There are a lot of advantages to acquiring other companies such as gaining access to new customers, expanding your organization’s product or service offerings, and increasing scale. But there are also significant challenges to assimilating differing organizational systems, processes, and cultures. If not done efficiently, it can result in a variety of operational disruptions and competitive missteps.
Buying another company and trying to successfully blend it into what your organization does to leverage new strategic capabilities and better optimize efficiencies is similar to a sports team acquiring a new player. A new free agent on a good team should lead to instant success, right? Not always. Without figuring out how to effectively integrate the capabilities of the new free agent into the team’s successful formula, a free agent investment can disappoint.
It’s not just a matter of what the player does on the field or the court; chemistry also matters. Poor chemistry and fit will cause the team’s performance to suffer. Similarly, on paper an acquisition might look like a brilliant move that will improve your competitiveness and strategic capabilities, but it doesn’t always play out that way. Common issues include poorly managed integration, lack of strategic clarity, and cultural misfits.
So the challenge is to solve those problems to reach full potential by aligning the acquisition. Here are some steps that can increase the chances of success.
First, leaders need to be really clear strategically on how to take advantage of the acquisition. Does it really fit our strategy and help us accomplish what we need and want to accomplish as a business?
Second, if strategy is clear, you can identify what capabilities that strategy demands. An acquisition can help the organization add capabilities you don’t have today or enhance those already in place. Going back to the sports analogy, after acquiring the star free agent, did the coach come up with new plays and a strategy to really leverage the new player? Has the team created the organizational capabilities that allow the free agent to play well and develop chemistry with their new teammates so they can work together effectively? The best teams—whether in sports or in business—ensure that they are more than a collection of parts, they are an aligned whole.
The last step is to ensure the organization has been redesigned to operate with the new pieces in place. In too many cases an acquisition is never fully integrated, so full organization realignment takes place years after the acquisition has occurred, when the organization is still struggling to find the benefits and strategic advantages that prompted the acquisition in the first place.
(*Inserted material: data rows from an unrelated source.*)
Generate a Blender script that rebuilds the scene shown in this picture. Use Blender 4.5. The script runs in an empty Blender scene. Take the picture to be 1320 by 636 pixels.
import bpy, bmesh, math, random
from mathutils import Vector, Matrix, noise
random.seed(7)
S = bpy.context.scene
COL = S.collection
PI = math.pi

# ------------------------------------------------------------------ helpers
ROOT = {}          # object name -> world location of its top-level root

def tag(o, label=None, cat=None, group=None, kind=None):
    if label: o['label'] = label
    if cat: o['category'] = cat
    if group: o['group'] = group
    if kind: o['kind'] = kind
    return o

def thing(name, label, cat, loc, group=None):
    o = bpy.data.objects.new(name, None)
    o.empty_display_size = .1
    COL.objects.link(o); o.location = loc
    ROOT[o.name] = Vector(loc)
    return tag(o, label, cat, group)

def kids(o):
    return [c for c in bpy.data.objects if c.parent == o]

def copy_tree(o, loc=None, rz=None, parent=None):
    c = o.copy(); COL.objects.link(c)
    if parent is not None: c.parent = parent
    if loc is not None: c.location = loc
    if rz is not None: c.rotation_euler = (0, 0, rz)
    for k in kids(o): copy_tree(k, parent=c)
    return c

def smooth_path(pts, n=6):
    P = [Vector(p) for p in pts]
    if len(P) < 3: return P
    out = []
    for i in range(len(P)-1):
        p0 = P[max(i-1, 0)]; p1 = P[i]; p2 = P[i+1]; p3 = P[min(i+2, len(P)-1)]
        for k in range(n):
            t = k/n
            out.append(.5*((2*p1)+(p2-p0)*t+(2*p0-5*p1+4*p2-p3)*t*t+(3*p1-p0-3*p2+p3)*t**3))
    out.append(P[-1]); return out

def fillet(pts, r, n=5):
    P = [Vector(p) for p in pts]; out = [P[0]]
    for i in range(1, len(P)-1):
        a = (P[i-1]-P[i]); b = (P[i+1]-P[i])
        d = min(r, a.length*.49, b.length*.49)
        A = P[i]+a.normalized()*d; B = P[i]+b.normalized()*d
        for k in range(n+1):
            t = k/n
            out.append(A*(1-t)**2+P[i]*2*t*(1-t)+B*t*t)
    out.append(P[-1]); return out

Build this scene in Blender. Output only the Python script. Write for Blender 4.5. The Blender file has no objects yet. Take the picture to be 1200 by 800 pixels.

According to McKinsey research, only 16 percent of mergers deliver their objectives in the expected time frame, while more than four in ten take longer than expected. Locking in the strategic intent, understanding the needed capabilities, and facilitating an intelligent organizational realignment enables businesses to integrate acquisitions smoothly, allows corporate activities to be standardized and streamlined, and creates a foundation for competitive synergies to flourish.